Return every entry exactly.

######

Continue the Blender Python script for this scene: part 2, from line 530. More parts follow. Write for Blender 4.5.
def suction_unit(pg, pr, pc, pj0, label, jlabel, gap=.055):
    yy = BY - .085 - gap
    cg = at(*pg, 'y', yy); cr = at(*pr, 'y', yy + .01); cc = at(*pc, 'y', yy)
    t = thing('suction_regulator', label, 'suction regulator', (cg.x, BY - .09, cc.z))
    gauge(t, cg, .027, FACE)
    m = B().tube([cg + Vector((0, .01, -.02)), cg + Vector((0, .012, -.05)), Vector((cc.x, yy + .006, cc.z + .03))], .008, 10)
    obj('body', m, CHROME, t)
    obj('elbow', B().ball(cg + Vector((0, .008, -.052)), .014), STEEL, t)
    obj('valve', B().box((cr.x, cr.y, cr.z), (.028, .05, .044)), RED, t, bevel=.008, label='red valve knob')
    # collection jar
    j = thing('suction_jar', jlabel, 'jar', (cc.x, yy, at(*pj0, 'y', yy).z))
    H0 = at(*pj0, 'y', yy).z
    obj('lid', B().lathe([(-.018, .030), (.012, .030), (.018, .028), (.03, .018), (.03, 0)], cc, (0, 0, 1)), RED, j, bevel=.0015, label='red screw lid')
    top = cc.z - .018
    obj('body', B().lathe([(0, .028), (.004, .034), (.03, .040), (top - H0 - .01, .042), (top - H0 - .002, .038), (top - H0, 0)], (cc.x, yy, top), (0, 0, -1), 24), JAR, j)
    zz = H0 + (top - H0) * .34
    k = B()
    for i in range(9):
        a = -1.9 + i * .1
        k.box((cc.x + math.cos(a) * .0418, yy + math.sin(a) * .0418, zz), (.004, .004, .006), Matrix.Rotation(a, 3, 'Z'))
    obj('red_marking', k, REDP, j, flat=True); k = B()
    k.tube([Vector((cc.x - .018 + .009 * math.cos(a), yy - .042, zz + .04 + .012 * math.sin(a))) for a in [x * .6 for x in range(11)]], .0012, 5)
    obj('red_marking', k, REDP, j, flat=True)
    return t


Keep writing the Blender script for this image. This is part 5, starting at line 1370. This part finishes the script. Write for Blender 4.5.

######

SOLUTION TO THIS PROBLEM:
Continue the Blender Python script for this scene: part 2, from line 530. More parts follow. Write for Blender 4.5.
def suction_unit(pg, pr, pc, pj0, label, jlabel, gap=.055):
    yy = BY - .085 - gap
    cg = at(*pg, 'y', yy); cr = at(*pr, 'y', yy + .01); cc = at(*pc, 'y', yy)
    t = thing('suction_regulator', label, 'suction regulator', (cg.x, BY - .09, cc.z))
    gauge(t, cg, .027, FACE)
    m = B().tube([cg + Vector((0, .01, -.02)), cg + Vector((0, .012, -.05)), Vector((cc.x, yy + .006, cc.z + .03))], .008, 10)
    obj('body', m, CHROME, t)
    obj('elbow', B().ball(cg + Vector((0, .008, -.052)), .014), STEEL, t)
    obj('valve', B().box((cr.x, cr.y, cr.z), (.028, .05, .044)), RED, t, bevel=.008, label='red valve knob')
    # collection jar
    j = thing('suction_jar', jlabel, 'jar', (cc.x, yy, at(*pj0, 'y', yy).z))
    H0 = at(*pj0, 'y', yy).z
    obj('lid', B().lathe([(-.018, .030), (.012, .030), (.018, .028), (.03, .018), (.03, 0)], cc, (0, 0, 1)), RED, j, bevel=.0015, label='red screw lid')
    top = cc.z - .018
    obj('body', B().lathe([(0, .028), (.004, .034), (.03, .040), (top - H0 - .01, .042), (top - H0 - .002, .038), (top - H0, 0)], (cc.x, yy, top), (0, 0, -1), 24), JAR, j)
    zz = H0 + (top - H0) * .34
    k = B()
    for i in range(9):
        a = -1.9 + i * .1
        k.box((cc.x + math.cos(a) * .0418, yy + math.sin(a) * .0418, zz), (.004, .004, .006), Matrix.Rotation(a, 3, 'Z'))
    obj('red_marking', k, REDP, j, flat=True); k = B()
    k.tube([Vector((cc.x - .018 + .009 * math.cos(a), yy - .042, zz + .04 + .012 * math.sin(a))) for a in [x * .6 for x in range(11)]], .0012, 5)
    obj('red_marking', k, REDP, j, flat=True)
    return t


Keep writing the Blender script for this image. This is part 5, starting at line 1370. This part finishes the script. Write for Blender 4.5.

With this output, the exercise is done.